Evangelikale pietistischer Prägung kamen im Plenum zwar kaum zu Wort – mit Ausnahme der Bolivianerin Gracia Violeta Ross Quiroga, die berichtete, dass sie erst eine HIV-Infektion zur Umkehr zu Gott bewegte und dass Aids möglicherweise für sie der Preis dafür sei, dass sie nun durch die Rückkehr zu Gott ewiges Leben bekomme. Dafür hatten Vertreter der ebenfalls zu den Evangelikalen zählenden Pfingstbewegung in Athen mehrere Auftritte. Pfingstkirchen wachsen weltweit am schnellsten und haben mit rund 554 Millionen Mitgliedern heute schon mehr Anhänger als alle ÖRK-Mitgliedskirchen zusammen. Der pfingstkirchliche Theologe Wonsuk Ma (Baguio/Philippinen) erläuterte, warum Erfahrungen mit dem Heiligen Geist gerade für Menschen der Unterschicht so bedeutsam sind. Während diese Menschen gesellschaftlich nicht gelten, erlebten sie, dass Gott sie erwählt habe. Selbst wenn man an den Lehren der Pfingstbewegung über Geistesgaben zweifelt – auch Evangelikale unterstreichen, dass es die persönliche Begegnung mit Gott ist, die einem Menschen einen Selbstwert vermittelt, wie Geld und Prestige ihn nicht geben können.

Verkürztes Evangelium

Das sind neue Töne beim Weltkirchenrat, dessen Hauptvertreter allerdings nach wie vor in einem sozialpolitisch verkürzten Evangelium stecken geblieben sind. Und selbst darin können sie nicht überzeugen. Während die USA wegen ihrer Wirtschaftspolitik und ihrer Militäraktionen an den Pranger gestellt werden, weigert man sich, Staaten mit brutaler Christenverfolgung wie Saudi-Arabien oder Nordkorea auch nur beim Namen zu nennen. Im Gegenteil: ÖRK-Generalsekretär Samuel Kobia kritisiert vor der Presse ausdrücklich evangelikale Gruppen, die Verfolgung anprangern. Beim Weltkirchenrat setze man lieber auf Dialog.

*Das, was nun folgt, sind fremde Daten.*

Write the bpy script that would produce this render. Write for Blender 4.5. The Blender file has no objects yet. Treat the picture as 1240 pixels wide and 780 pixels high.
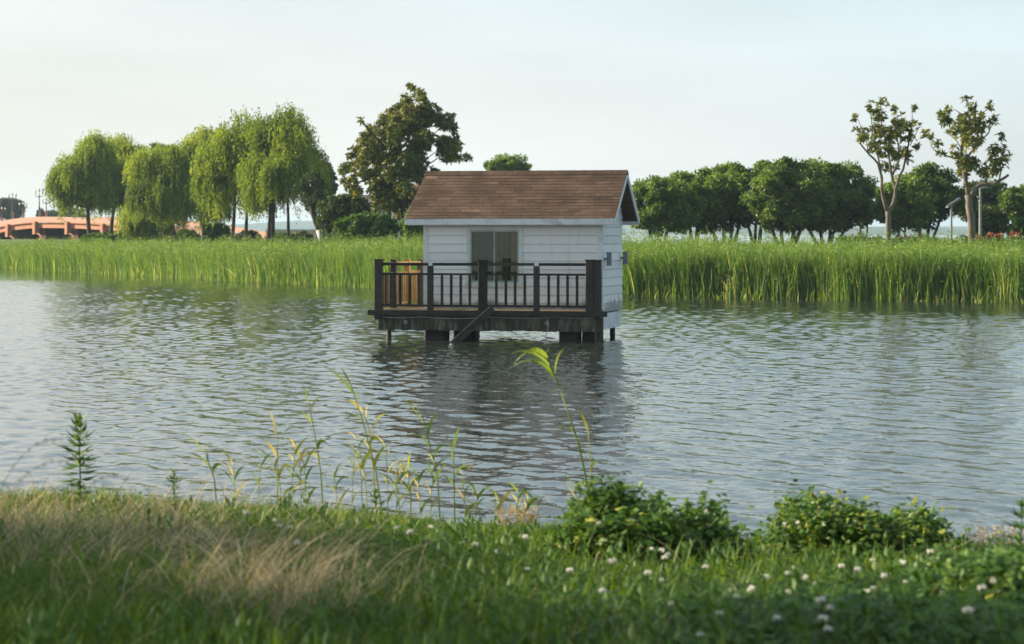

Befremdlich auch die Scheuklappen bei der "Dekade zur Überwindung der Gewalt", die von 2001 bis 2010 läuft. Sie geht auf den mennonitischen Theologen Fernando Enns von der Universität Heidelberg zurück. Nun ist es natürlich unterstützenswert, Kirchen zu motivieren, in ihrem Umfeld Aktionen gegen die Brutalitäten zu starten, die Menschen einander antun. Allerdings: Das Thema "Gewalt gegen Ungeborene" wird bei dieser Kampagne überhaupt nicht angesprochen. Zum Vergleich: Jährlich gibt es weltweit schätzungsweise 1,6 Millionen Geborene, die durch Selbstmord, Mord oder Krieg ums Leben kommen. Nach UN-Angaben sterben aber jährlich 50 Millionen Ungeborene durch Abtreibung. Wird es ab 2011 eine "Dekade zur Überwindung des Babymordes" geben? Ökumenische Partner liessen sich dabei möglicherweise nicht nur in der katholischen Kirche gewinnen.

Geistliche Globalisierung

Die Konferenz in Athen hat erneut offenbart, dass die ÖRK-Theologie von einem neutestamentlichen Missionsbegriff weit entfernt ist. So wird etwa in dem Papier "Religiöse Vielfalt und christliches Selbstverständnis", das zur Vorbereitung der Weltmissionskonferenz erarbeitet wurde, allen Ernstes gefragt, ob die christliche Offenbarung nur das religiöse Leben anderer fortsetze, oder ob sie eine ganz neue Dimension des Wissens über Gott bringe. Und das Papier antwortet hilflos, dass Christen bei diesem Thema eben geteilter Meinung seien. Paulus ist an diesem Punkt aber glasklar. Vielleicht hätte sich der Vorbereitungskreis schon vor dem Abschlussgottesdienst in Athen auf den Areopag stellen und auf die Worte des Apostels hören sollen. Paulus predigte den dortigen Heiden, dass die Zeit der Unwissenheit vorbei sei, Gott einen Menschen vom Tod auferweckt habe und er jedermann den Glauben enbiete (Apg 17,30.31). Über diese geistliche "Globalisierung", alle Menschen der Erde zur Umkehr zu rufen und alle Völker zu "Jüngern" zu machen (Mt 28), hörte man bei der Weltmissionskonferenz so gut wie nichts. Aber vielleicht sind auch auf diesem Gebiet und nicht nur auf politischer Ebene die "Globalisierungsgegner" beim ÖRK (noch) in der Mehrheit.